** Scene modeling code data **
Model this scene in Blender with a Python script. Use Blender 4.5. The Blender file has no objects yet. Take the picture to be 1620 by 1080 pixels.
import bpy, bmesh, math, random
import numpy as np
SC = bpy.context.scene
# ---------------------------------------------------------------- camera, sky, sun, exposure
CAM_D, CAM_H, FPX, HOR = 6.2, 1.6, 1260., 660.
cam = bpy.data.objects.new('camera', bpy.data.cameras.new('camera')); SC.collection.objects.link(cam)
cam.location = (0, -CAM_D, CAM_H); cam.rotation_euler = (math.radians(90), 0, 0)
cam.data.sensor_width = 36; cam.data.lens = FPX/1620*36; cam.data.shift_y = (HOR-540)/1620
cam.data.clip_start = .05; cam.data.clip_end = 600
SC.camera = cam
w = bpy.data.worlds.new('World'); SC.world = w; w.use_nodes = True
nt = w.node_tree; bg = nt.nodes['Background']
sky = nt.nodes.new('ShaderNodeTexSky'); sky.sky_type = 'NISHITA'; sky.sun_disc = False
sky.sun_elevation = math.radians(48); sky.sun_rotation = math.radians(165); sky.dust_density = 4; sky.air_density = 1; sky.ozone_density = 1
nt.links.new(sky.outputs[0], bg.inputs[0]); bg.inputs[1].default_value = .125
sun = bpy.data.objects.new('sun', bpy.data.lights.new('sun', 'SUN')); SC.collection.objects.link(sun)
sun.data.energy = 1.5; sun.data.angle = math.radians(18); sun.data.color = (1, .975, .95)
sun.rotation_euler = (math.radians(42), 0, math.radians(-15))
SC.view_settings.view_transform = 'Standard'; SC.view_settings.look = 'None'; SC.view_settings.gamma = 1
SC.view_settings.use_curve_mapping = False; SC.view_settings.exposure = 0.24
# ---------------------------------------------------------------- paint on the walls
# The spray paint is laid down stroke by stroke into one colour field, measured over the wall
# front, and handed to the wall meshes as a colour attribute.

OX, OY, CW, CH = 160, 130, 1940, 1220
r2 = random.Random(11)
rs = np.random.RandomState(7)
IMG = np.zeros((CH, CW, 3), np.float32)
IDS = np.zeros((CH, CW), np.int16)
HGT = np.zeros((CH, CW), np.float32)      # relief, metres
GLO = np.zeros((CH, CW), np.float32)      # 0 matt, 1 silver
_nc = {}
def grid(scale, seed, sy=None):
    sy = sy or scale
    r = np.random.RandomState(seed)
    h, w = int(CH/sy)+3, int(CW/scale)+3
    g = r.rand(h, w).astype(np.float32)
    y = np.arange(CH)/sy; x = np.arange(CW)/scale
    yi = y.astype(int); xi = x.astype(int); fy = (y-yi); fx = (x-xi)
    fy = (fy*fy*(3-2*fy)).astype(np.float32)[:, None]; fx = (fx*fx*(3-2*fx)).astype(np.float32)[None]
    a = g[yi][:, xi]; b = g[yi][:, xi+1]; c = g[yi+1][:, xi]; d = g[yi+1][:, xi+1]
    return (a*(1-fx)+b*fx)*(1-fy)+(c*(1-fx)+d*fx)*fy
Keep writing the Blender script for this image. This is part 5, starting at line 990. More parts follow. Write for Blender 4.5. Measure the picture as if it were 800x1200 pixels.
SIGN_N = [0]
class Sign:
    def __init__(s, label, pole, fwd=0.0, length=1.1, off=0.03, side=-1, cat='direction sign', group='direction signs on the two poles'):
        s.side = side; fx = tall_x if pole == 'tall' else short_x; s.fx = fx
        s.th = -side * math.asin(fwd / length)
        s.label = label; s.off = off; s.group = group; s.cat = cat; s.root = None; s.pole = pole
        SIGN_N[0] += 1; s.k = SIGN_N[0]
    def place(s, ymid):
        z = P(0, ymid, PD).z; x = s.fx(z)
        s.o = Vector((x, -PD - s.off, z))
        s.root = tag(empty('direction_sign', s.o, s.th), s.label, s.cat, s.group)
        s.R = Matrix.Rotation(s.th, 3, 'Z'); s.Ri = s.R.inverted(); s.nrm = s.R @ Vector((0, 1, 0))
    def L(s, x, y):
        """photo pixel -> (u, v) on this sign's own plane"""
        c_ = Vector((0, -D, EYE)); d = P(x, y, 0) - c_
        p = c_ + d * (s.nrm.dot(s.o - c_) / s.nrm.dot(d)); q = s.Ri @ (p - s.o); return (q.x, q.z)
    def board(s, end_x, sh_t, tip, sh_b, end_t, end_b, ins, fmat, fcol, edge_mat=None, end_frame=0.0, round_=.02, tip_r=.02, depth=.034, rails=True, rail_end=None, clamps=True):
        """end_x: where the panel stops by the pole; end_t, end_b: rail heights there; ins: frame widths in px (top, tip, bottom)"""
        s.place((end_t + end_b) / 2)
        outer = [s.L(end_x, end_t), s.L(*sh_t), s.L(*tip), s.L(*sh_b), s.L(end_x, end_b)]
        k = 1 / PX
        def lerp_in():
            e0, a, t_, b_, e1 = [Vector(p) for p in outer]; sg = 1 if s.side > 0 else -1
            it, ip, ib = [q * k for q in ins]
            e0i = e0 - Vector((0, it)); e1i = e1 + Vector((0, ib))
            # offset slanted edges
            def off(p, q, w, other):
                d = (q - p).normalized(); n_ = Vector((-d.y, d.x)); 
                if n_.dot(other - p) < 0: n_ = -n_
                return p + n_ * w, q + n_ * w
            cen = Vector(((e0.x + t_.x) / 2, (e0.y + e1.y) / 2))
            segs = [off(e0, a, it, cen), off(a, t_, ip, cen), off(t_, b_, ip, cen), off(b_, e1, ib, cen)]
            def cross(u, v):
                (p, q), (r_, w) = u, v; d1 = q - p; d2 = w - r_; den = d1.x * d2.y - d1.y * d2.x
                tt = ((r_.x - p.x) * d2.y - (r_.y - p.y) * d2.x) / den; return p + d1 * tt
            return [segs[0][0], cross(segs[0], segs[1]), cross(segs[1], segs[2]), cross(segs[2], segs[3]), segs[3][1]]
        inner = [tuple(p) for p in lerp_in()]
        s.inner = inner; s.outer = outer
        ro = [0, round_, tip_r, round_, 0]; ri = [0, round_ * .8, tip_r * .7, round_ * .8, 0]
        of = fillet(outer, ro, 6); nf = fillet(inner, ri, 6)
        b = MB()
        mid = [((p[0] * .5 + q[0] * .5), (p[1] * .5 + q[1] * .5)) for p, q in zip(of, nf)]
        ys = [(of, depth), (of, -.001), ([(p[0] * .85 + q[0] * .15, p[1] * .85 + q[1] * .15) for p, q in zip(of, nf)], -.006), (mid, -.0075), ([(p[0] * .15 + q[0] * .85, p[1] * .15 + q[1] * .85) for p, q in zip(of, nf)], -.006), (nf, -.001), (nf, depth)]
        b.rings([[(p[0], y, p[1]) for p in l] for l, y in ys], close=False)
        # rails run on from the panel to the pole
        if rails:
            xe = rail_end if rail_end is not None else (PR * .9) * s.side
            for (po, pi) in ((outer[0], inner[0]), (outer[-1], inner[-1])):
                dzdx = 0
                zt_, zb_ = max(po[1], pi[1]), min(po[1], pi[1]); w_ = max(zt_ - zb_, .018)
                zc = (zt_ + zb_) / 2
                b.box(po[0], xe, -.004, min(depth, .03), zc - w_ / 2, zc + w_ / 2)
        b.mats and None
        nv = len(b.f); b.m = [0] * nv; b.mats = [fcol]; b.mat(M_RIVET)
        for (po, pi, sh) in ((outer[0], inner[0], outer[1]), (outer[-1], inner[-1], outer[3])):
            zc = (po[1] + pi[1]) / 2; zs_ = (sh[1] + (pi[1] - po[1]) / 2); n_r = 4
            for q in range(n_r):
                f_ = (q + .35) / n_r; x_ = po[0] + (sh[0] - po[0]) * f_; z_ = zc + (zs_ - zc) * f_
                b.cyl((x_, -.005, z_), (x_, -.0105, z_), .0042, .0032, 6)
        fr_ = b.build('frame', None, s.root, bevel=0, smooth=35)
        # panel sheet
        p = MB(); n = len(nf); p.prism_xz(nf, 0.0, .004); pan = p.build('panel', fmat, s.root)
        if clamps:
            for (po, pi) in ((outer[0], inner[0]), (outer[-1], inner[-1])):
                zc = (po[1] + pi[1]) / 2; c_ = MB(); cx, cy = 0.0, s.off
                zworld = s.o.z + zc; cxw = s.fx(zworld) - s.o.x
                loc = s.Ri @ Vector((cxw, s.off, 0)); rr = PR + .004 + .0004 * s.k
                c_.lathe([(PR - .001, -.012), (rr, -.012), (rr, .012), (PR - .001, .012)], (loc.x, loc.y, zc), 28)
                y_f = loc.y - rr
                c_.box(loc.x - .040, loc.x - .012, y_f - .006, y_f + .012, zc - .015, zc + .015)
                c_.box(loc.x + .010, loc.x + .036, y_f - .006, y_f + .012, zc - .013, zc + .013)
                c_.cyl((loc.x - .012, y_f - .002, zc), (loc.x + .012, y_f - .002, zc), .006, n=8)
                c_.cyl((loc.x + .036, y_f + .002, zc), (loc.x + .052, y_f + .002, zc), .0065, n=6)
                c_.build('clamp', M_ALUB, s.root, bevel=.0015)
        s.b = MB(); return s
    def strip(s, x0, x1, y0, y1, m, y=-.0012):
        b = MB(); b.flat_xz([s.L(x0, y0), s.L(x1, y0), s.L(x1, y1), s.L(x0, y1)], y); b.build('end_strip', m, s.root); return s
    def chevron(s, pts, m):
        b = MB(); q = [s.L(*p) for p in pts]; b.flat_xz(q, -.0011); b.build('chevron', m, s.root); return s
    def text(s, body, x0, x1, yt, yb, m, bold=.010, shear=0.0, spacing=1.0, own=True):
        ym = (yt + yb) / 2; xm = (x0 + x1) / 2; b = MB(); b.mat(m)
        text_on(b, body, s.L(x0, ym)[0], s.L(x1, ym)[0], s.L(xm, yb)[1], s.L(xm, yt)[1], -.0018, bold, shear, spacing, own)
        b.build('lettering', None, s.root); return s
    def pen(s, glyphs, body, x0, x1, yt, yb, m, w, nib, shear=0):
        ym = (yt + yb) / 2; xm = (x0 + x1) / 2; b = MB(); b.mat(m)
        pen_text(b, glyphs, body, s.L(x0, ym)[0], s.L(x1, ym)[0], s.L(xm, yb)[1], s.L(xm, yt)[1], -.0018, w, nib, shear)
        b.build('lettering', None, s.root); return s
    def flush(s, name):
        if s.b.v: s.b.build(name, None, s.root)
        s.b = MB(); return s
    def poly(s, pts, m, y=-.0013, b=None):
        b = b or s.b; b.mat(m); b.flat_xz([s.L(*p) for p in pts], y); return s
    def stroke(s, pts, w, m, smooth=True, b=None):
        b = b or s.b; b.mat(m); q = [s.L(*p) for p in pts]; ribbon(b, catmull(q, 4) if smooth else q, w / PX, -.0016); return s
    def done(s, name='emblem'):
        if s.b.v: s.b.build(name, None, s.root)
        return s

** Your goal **
Search the entries for the word "script", then list each line that holds it.

** Finished exercise **
Model this scene in Blender with a Python script. Use Blender 4.5. The Blender file has no objects yet. Take the picture to be 1620 by 1080 pixels.
Keep writing the Blender script for this image. This is part 5, starting at line 990. More parts follow. Write for Blender 4.5. Measure the picture as if it were 800x1200 pixels.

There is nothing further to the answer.